3. Ask participants to list ten to twenty workplace characteristics. Then, in pairs, they will draw quick sketches in order to complete this kinesthetic prompt:

This is what __________ does for/to __________.

To illustrate: The sketch could be a jackhammer breaking up concrete. The sentence could read, “This is what recognition does to employees’ gripes.”

Workplace Connections:

1. The ever-popular Dilbert cartoon series was created around working conditions employees felt were worth writing about. Workers e-mailed their gripes to Scott Adams and the empire-builder struck back in the most charmingly comedic way possible. Somewhere in every organization is an individual with artistic ability. If participants can funnel their workplace issues/concerns/problems to him or her, the artist may be able to produce a comparable Dilbert series, with a kinesthetic title for the series; e.g., “Hot Fudge for Monday – Friday.”

2. Recommend that employees keep journals (at home) of workplace anecdotes or occurrences.
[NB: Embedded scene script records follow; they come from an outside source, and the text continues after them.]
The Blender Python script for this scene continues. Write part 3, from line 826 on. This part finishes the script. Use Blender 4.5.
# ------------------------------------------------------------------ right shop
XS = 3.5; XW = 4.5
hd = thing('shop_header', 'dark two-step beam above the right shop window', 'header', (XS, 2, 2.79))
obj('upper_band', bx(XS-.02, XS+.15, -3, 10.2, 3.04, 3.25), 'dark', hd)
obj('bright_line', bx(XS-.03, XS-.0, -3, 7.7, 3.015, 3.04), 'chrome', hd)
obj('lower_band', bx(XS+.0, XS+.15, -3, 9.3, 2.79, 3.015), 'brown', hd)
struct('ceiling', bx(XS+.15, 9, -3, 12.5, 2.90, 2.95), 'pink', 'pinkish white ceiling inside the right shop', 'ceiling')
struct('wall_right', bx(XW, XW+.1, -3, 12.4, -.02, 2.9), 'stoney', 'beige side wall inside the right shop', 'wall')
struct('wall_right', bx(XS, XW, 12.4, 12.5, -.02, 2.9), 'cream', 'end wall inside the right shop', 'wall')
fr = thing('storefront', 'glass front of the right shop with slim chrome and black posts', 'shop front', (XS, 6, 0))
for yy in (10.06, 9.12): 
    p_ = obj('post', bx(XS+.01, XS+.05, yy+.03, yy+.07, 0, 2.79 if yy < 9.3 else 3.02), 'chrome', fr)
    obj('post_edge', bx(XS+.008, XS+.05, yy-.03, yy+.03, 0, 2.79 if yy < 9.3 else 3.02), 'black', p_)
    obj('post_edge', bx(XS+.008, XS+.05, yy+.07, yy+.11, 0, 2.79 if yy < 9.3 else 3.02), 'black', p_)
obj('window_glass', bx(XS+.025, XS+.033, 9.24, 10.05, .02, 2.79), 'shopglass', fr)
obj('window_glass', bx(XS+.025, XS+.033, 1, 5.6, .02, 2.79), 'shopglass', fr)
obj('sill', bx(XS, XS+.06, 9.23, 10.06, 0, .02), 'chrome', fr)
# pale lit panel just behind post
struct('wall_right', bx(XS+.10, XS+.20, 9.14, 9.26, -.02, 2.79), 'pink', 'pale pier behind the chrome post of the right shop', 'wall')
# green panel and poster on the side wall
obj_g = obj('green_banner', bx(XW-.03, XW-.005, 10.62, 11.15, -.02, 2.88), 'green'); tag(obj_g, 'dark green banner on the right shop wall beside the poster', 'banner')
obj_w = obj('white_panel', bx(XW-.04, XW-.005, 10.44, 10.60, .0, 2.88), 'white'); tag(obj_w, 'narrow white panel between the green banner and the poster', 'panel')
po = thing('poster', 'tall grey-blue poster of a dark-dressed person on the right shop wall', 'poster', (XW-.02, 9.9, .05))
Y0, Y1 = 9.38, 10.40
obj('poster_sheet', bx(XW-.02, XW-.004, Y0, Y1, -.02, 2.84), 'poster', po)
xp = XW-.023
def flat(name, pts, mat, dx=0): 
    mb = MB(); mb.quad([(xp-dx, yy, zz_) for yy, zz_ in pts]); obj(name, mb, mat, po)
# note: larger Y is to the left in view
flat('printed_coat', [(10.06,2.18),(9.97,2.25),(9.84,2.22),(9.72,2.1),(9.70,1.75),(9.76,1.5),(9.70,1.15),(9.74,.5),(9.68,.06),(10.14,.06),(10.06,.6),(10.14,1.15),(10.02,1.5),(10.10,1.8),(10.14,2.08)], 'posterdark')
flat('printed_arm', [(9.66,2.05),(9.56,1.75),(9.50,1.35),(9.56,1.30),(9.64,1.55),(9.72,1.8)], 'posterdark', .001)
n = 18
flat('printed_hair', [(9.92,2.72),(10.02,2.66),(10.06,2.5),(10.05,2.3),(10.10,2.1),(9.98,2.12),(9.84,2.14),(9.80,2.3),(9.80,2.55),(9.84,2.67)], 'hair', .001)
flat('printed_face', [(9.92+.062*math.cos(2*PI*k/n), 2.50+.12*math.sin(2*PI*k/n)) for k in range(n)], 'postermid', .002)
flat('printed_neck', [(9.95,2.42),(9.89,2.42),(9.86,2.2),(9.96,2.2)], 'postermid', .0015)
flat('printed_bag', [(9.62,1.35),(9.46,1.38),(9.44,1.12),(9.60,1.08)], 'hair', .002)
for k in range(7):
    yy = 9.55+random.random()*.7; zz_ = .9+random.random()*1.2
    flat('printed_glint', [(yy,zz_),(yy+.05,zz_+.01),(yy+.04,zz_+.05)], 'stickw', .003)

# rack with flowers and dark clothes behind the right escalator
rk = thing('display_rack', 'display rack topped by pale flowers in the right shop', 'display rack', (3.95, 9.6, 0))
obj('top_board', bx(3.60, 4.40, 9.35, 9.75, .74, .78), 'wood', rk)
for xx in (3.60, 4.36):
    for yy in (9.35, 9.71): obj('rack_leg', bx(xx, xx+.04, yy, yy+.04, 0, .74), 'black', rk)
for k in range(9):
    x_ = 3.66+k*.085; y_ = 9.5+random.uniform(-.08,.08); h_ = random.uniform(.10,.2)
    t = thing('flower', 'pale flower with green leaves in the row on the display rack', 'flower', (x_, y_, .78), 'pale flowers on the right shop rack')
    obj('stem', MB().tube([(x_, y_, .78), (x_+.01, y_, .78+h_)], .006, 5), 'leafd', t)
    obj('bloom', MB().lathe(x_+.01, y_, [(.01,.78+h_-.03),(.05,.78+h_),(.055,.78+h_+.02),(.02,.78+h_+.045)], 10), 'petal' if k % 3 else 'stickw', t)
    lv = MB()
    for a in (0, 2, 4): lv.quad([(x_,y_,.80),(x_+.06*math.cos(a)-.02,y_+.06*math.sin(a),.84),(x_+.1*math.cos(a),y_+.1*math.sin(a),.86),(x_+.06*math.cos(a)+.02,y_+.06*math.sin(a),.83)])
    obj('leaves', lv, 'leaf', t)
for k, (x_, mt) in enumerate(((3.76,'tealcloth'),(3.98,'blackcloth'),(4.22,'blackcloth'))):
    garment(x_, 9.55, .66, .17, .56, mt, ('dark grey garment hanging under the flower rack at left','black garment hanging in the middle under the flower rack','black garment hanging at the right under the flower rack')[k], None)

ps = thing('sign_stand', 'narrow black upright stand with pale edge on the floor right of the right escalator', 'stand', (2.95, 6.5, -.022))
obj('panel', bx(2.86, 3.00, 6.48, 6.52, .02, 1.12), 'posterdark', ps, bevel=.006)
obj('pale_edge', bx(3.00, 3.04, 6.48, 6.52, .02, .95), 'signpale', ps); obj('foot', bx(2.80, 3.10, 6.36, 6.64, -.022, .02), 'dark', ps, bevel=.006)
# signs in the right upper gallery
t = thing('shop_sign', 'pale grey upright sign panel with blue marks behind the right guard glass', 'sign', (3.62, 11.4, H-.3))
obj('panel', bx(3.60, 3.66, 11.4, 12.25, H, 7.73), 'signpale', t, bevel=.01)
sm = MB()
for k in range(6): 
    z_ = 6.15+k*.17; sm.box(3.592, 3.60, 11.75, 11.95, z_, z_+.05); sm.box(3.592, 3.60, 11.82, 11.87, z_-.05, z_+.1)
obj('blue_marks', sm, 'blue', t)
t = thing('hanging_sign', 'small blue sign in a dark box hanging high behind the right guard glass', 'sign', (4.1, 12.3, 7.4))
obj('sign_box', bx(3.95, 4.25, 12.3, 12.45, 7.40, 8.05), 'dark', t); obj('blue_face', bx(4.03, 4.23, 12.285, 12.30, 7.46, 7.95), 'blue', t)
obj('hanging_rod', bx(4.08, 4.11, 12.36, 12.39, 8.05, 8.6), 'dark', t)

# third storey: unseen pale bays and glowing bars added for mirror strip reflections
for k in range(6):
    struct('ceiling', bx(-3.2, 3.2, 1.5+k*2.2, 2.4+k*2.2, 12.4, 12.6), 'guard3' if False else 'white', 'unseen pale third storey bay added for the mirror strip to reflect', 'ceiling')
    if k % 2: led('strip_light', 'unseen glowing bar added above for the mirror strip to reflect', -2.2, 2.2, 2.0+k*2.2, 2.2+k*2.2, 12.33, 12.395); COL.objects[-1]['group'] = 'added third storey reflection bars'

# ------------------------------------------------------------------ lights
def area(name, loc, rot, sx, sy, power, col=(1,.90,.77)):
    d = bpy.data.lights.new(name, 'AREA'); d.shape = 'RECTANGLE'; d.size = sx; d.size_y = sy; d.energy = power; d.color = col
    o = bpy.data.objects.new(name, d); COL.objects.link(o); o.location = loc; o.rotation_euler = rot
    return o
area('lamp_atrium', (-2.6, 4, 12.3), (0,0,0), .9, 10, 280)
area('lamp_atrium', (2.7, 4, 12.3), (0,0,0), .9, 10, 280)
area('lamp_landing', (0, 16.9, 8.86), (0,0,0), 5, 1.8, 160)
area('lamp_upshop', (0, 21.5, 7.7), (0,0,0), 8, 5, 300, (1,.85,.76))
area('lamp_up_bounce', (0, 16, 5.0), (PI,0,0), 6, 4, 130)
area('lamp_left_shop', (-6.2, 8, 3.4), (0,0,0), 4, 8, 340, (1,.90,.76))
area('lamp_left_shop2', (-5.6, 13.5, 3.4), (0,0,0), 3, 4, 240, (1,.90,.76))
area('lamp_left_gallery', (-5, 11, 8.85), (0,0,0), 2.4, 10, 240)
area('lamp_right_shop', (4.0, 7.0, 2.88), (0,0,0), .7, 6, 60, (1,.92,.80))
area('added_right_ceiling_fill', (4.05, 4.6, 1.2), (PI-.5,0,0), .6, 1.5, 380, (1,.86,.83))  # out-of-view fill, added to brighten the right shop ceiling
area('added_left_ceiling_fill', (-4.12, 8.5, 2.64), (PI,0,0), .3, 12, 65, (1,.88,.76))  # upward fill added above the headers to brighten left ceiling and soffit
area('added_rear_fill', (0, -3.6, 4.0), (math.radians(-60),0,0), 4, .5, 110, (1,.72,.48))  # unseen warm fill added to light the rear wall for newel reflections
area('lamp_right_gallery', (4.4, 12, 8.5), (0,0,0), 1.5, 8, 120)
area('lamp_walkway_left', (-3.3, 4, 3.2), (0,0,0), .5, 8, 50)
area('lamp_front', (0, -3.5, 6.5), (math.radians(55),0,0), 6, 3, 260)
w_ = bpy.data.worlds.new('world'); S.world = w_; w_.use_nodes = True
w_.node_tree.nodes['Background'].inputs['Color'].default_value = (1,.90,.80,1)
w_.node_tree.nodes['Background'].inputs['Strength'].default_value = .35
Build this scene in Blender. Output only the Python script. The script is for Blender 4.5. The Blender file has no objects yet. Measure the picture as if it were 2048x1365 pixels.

After the description of each, they should give it a “kinesthetic” title.

3. The next time the organization’s leader makes a major address (or writes in the annual report or company newsletter), participants can be on the lookout for kinesthetic references and can discuss them with one another afterwards.

Questions for Further Consideration:

1. Why do you think the Chicken Soup for the Soul title has so captivated book-buyers?

2. As you think back over things you have done, seen, read, heard in your lifetime, what unusual expressions come to mind? (Albert Einstein, for example, once explained Euclidian geometry with reference to a slab of marble.)

3. How can we expand our analytic power to go beyond the literal?

4. Who in your workplace do you think would most appreciate your occasional description of a workplace issue in kinesthetic terms?

5. What might prevent you from using such a description with this person?

 

1. From the list of recorded ideas, select one.

2. Express it in kinesthetic terms.

3. Make a list of related terms.

4. Write a paragraph telling what needs to be done to produce improvement.